Why did the ancient Egyptians worship cats and make cat mummies?

If you’re an avid cat person, the answer to why the ancient Egyptians worshiped cats of course is self-evident: Because cats are divine.

Egyptians literally believed that to be true, to the point that if a household cat died, its owners would shave their eyebrows in mourning and lovingly transport the cat carcass to one of the cities devoted to mummifying cats for their journey to the next world.

They apparently didn’t make it.

In 1888, about 300,000 cat mummies were discovered still lounging around this world in the ancient city of Beni Hassan. We guess it illustrates once again how hard it is to get cats to go where you want them to.

There were practical reasons for worshipping cats, though. The Egyptians were very dependent on grains for their main staples of bread and beer, and they knew how much the cats contributed to their lives and economy by keeping rats and mice in check.

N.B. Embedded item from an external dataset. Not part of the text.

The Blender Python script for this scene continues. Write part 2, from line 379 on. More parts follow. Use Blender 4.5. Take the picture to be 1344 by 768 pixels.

Unfortunately, this worship of the cat had its downside, too. In 525 B.C., the Persians went to war with the Egyptians. Mindful of the Egyptians’ religion, the Persians lined up a row of cats in front of their warriors.

Egyptian soldiers were put into a crisis of faith—they quickly discovered that they couldn’t swing a sword or fire an arrow for fear of hurting a cat and “hissing off’ the cat goddess Pascht.

The wily Persians quickly defeated the Egyptians. It was a cat-aclysm and a cat-astrophe.